On a certain level, of course, a game of this sort needs save points. While the game does auto-save, even doing so mid-boss fight (my fight against the final boss saw me dying I think at least once on each phase, maybe not the second one, and I'm honestly fairly grateful I didn't have to start over from the start every time,) the save points give you a little flexibility. Did you totally screw up some room with a few monsters in it and use up all your ammo and healing items? Well, you can always revert to an earlier save and try it again and do better. I didn't actually do this (maybe like once).
Still, it does make me really wonder about what, if anything, the game's creators were trying to say with these save points.
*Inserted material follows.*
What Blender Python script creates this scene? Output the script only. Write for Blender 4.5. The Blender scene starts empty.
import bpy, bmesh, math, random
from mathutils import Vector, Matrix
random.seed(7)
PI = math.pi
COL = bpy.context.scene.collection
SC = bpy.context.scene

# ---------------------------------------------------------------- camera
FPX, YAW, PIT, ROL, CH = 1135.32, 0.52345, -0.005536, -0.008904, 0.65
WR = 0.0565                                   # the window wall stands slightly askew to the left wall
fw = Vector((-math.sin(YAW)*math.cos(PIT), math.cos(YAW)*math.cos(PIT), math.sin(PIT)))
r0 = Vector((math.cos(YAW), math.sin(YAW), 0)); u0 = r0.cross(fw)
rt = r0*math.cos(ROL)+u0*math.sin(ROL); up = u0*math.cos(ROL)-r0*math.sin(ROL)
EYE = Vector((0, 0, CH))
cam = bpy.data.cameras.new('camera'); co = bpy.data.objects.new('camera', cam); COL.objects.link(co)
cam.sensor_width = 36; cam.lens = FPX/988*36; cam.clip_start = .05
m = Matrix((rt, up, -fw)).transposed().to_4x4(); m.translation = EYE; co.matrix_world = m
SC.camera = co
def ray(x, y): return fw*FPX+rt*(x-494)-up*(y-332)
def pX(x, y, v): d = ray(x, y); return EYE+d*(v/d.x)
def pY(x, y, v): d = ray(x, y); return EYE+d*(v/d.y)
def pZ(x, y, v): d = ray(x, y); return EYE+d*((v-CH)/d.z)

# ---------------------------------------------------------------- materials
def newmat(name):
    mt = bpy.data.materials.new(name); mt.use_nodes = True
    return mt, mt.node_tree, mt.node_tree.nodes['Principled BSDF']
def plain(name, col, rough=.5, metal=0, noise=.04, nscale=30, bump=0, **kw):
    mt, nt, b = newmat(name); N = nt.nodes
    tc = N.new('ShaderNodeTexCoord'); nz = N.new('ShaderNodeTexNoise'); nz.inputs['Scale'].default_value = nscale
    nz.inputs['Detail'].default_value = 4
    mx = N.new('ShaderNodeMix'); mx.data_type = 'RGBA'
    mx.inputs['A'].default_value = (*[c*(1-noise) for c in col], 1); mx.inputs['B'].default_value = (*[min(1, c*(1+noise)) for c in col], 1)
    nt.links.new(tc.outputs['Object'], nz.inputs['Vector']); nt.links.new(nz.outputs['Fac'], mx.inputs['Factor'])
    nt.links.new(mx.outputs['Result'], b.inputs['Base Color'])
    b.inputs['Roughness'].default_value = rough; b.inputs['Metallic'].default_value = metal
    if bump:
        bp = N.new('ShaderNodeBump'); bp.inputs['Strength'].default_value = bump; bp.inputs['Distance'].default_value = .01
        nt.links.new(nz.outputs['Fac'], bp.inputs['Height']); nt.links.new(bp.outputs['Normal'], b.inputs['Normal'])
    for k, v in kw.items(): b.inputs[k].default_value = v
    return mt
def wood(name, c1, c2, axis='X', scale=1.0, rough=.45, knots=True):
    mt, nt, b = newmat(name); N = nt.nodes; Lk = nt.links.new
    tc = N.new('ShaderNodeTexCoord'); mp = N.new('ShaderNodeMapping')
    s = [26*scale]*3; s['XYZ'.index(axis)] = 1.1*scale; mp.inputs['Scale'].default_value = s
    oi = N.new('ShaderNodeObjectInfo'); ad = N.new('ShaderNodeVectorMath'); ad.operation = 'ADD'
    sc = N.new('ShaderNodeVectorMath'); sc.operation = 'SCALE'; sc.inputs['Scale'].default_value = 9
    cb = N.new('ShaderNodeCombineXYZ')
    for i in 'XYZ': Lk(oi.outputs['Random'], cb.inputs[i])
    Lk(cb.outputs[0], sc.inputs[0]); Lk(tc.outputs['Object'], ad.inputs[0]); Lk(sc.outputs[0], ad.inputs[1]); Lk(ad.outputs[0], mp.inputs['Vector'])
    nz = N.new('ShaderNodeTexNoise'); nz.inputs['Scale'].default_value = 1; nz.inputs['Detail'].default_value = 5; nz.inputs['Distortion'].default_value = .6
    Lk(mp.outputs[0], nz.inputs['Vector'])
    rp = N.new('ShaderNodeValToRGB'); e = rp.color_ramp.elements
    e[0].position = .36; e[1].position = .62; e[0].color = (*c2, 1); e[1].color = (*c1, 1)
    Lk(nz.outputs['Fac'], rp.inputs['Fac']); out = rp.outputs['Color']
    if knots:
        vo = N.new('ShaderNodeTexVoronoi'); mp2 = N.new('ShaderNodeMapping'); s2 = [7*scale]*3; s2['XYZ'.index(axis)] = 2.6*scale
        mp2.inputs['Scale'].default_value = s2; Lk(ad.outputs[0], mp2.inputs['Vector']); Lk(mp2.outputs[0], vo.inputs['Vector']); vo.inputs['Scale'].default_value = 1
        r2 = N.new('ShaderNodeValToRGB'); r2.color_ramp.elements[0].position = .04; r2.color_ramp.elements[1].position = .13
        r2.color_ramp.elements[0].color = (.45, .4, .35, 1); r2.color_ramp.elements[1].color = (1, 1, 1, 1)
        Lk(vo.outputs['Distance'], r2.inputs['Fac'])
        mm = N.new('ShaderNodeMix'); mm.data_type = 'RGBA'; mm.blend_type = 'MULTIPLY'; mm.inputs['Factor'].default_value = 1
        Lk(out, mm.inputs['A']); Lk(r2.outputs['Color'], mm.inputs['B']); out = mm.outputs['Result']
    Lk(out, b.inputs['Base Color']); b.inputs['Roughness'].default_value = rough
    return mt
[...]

I know at least in early Resident Evil games, you saved at typewriters, with a kind of in-universe justification of being that saving was, effectively, writing the record of what you had done since your previous save as a journal - and in a weird way, almost saying that anything that you didn't save wasn't truly part of the story. Chris, Jill, Leon, Claire, etc., don't canonically get eaten by zombies no matter how many times you see it happen to you when you die in the game.
Plenty of games don't really bother with an in-universe justification for saving the game - the game as a narrative is a work of artifice, and just as James doesn't have a little set of numbers floating next to him whenever he downs a "Health Drink" or injects himself with a Syringe, we're allowed to just chalk it up to a willing suspension of disbelief.
And yet...
There is something so mysterious and intriguing about these weird little red squares. Why are some of them neatly aligned on vertical surfaces, but sometimes they're laid out haphazardly on a horizontal surface, as if they were a piece of paper tossed there? Why does Maria notice that James has gone nigh-catatonic when staring into the red square at the motel? Maria sees all the monsters that James sees, unlike the other characters (for reasons that are quite clear,) but does she not see these squares? She doesn't comment on them or ask what they are, but she does notice the effect they have on James.
Given his aversion to looking directly at them at the end of the game, are we to interpret these as mirrors? That seems the most likely - that saving is something like "self reflection," and in his delusional state through most of the game, James believes he has no difficulties looking at himself because he's a good guy, right? But when his dark truth, the memory that he's repressed, is exposed, now the shame of his own appearance is too much for him.
Alternatively, if we wanted to get even more meta: What if it's not a mirror, but a window? What if it's a window into that true otherworld - the one in which a stranger is holding a video game controller and guiding him through this ordeal. We've taken him on, helped him survive this journey, because we reasonably believed that he was a hero. But now, just as he does, we now know the dark thing that he did. Is it himself he cannot bear to look in the eye, or is it us?
The red squares are likely to remain a mystery. If they were treated more simply, we might be able to dismiss them as a video game contrivance, not truly part of the world itself. And I think the inconsistency of them - that the vast majority of them are perfectly aligned, their edges parallel to the walls and floors, while a small few are so haphazard - is just one of many details in the game that are just off-putting enough to register our human pattern-recognition alarms. We get a weird, uneasy feeling when things that are normally consistent are not so, and psychological horror in particular really thrives in this subtle undercurrent of discomfort. Perhaps that's all there is to it - just something weirdly off.
Or perhaps it's a little crack in the surface of the world that hints at the eldritch depths beyond.